**Task goal:** Print each line of the listing once more, precisely as given.

**Source data:**
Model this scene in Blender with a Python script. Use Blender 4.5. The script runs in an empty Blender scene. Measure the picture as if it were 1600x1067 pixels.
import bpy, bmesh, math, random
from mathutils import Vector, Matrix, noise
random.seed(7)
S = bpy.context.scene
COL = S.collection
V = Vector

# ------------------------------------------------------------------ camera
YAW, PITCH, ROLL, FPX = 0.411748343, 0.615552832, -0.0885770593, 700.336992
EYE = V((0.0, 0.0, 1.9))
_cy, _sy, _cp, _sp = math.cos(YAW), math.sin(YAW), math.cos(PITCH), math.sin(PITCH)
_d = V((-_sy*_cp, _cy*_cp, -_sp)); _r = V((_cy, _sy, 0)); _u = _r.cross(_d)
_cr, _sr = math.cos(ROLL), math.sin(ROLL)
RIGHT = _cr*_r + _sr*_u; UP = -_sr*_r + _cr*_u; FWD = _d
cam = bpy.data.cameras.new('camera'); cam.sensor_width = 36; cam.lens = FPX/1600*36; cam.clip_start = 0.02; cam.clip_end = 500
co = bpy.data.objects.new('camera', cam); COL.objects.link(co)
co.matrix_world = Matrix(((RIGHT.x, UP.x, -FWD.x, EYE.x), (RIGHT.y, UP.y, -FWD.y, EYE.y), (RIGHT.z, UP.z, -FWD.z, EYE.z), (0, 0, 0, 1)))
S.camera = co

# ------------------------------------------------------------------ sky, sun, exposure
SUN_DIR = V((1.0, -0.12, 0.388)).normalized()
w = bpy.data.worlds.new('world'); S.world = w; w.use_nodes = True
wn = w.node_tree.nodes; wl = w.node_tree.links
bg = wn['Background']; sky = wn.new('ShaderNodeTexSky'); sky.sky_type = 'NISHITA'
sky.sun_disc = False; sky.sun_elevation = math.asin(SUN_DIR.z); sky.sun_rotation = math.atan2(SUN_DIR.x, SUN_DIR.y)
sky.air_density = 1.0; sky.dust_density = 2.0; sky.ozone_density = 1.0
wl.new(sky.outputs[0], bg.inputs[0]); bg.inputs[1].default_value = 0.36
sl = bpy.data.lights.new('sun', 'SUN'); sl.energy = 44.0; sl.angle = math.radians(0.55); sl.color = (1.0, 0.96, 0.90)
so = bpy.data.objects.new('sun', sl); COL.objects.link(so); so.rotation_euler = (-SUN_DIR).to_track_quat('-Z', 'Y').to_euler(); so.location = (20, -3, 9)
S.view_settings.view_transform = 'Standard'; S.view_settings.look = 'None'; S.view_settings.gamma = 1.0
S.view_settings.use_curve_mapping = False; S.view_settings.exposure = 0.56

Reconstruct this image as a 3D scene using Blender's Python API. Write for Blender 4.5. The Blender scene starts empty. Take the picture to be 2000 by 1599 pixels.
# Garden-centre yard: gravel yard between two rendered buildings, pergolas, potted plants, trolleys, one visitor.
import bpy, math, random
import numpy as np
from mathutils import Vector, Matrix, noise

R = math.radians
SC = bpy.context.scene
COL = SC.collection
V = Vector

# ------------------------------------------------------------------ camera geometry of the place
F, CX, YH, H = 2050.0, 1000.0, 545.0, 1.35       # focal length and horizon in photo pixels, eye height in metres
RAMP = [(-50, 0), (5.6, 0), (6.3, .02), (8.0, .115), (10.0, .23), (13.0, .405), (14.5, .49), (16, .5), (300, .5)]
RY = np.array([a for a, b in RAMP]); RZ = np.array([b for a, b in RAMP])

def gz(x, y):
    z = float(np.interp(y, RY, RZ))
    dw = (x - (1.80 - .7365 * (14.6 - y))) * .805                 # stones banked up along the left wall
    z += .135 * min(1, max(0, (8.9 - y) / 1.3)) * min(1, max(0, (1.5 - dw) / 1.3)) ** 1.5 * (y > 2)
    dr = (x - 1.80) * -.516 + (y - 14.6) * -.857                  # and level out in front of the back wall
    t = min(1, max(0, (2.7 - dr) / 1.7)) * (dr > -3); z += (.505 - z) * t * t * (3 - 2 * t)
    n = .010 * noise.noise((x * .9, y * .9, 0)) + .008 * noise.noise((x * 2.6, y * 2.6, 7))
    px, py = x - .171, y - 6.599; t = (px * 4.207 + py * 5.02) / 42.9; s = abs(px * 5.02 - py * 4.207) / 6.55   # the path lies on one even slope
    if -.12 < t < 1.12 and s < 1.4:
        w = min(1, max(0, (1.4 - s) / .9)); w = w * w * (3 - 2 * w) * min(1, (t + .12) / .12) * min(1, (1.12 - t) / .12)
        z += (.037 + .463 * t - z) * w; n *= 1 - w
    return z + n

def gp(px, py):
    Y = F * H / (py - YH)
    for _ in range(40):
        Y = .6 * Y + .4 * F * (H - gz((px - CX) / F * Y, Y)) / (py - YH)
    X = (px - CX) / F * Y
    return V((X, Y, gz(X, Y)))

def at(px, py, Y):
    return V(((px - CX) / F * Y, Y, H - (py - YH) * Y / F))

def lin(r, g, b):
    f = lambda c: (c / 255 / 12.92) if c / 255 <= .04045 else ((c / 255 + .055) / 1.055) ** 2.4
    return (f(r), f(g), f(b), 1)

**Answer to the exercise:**
Model this scene in Blender with a Python script. Use Blender 4.5. The script runs in an empty Blender scene. Measure the picture as if it were 1600x1067 pixels.
import bpy, bmesh, math, random
from mathutils import Vector, Matrix, noise
random.seed(7)
S = bpy.context.scene
COL = S.collection
V = Vector

# ------------------------------------------------------------------ camera
YAW, PITCH, ROLL, FPX = 0.411748343, 0.615552832, -0.0885770593, 700.336992
EYE = V((0.0, 0.0, 1.9))
_cy, _sy, _cp, _sp = math.cos(YAW), math.sin(YAW), math.cos(PITCH), math.sin(PITCH)
_d = V((-_sy*_cp, _cy*_cp, -_sp)); _r = V((_cy, _sy, 0)); _u = _r.cross(_d)
_cr, _sr = math.cos(ROLL), math.sin(ROLL)
RIGHT = _cr*_r + _sr*_u; UP = -_sr*_r + _cr*_u; FWD = _d
cam = bpy.data.cameras.new('camera'); cam.sensor_width = 36; cam.lens = FPX/1600*36; cam.clip_start = 0.02; cam.clip_end = 500
co = bpy.data.objects.new('camera', cam); COL.objects.link(co)
co.matrix_world = Matrix(((RIGHT.x, UP.x, -FWD.x, EYE.x), (RIGHT.y, UP.y, -FWD.y, EYE.y), (RIGHT.z, UP.z, -FWD.z, EYE.z), (0, 0, 0, 1)))
S.camera = co

# ------------------------------------------------------------------ sky, sun, exposure
SUN_DIR = V((1.0, -0.12, 0.388)).normalized()
w = bpy.data.worlds.new('world'); S.world = w; w.use_nodes = True
wn = w.node_tree.nodes; wl = w.node_tree.links
bg = wn['Background']; sky = wn.new('ShaderNodeTexSky'); sky.sky_type = 'NISHITA'
sky.sun_disc = False; sky.sun_elevation = math.asin(SUN_DIR.z); sky.sun_rotation = math.atan2(SUN_DIR.x, SUN_DIR.y)
sky.air_density = 1.0; sky.dust_density = 2.0; sky.ozone_density = 1.0
wl.new(sky.outputs[0], bg.inputs[0]); bg.inputs[1].default_value = 0.36
sl = bpy.data.lights.new('sun', 'SUN'); sl.energy = 44.0; sl.angle = math.radians(0.55); sl.color = (1.0, 0.96, 0.90)
so = bpy.data.objects.new('sun', sl); COL.objects.link(so); so.rotation_euler = (-SUN_DIR).to_track_quat('-Z', 'Y').to_euler(); so.location = (20, -3, 9)
S.view_settings.view_transform = 'Standard'; S.view_settings.look = 'None'; S.view_settings.gamma = 1.0
S.view_settings.use_curve_mapping = False; S.view_settings.exposure = 0.56

Reconstruct this image as a 3D scene using Blender's Python API. Write for Blender 4.5. The Blender scene starts empty. Take the picture to be 2000 by 1599 pixels.
# Garden-centre yard: gravel yard between two rendered buildings, pergolas, potted plants, trolleys, one visitor.
import bpy, math, random
import numpy as np
from mathutils import Vector, Matrix, noise

R = math.radians
SC = bpy.context.scene
COL = SC.collection
V = Vector

# ------------------------------------------------------------------ camera geometry of the place
F, CX, YH, H = 2050.0, 1000.0, 545.0, 1.35       # focal length and horizon in photo pixels, eye height in metres
RAMP = [(-50, 0), (5.6, 0), (6.3, .02), (8.0, .115), (10.0, .23), (13.0, .405), (14.5, .49), (16, .5), (300, .5)]
RY = np.array([a for a, b in RAMP]); RZ = np.array([b for a, b in RAMP])

def gz(x, y):
    z = float(np.interp(y, RY, RZ))
    dw = (x - (1.80 - .7365 * (14.6 - y))) * .805                 # stones banked up along the left wall
    z += .135 * min(1, max(0, (8.9 - y) / 1.3)) * min(1, max(0, (1.5 - dw) / 1.3)) ** 1.5 * (y > 2)
    dr = (x - 1.80) * -.516 + (y - 14.6) * -.857                  # and level out in front of the back wall
    t = min(1, max(0, (2.7 - dr) / 1.7)) * (dr > -3); z += (.505 - z) * t * t * (3 - 2 * t)
    n = .010 * noise.noise((x * .9, y * .9, 0)) + .008 * noise.noise((x * 2.6, y * 2.6, 7))
    px, py = x - .171, y - 6.599; t = (px * 4.207 + py * 5.02) / 42.9; s = abs(px * 5.02 - py * 4.207) / 6.55   # the path lies on one even slope
    if -.12 < t < 1.12 and s < 1.4:
        w = min(1, max(0, (1.4 - s) / .9)); w = w * w * (3 - 2 * w) * min(1, (t + .12) / .12) * min(1, (1.12 - t) / .12)
        z += (.037 + .463 * t - z) * w; n *= 1 - w
    return z + n

def gp(px, py):
    Y = F * H / (py - YH)
    for _ in range(40):
        Y = .6 * Y + .4 * F * (H - gz((px - CX) / F * Y, Y)) / (py - YH)
    X = (px - CX) / F * Y
    return V((X, Y, gz(X, Y)))

def at(px, py, Y):
    return V(((px - CX) / F * Y, Y, H - (py - YH) * Y / F))

def lin(r, g, b):
    f = lambda c: (c / 255 / 12.92) if c / 255 <= .04045 else ((c / 255 + .055) / 1.055) ** 2.4
    return (f(r), f(g), f(b), 1)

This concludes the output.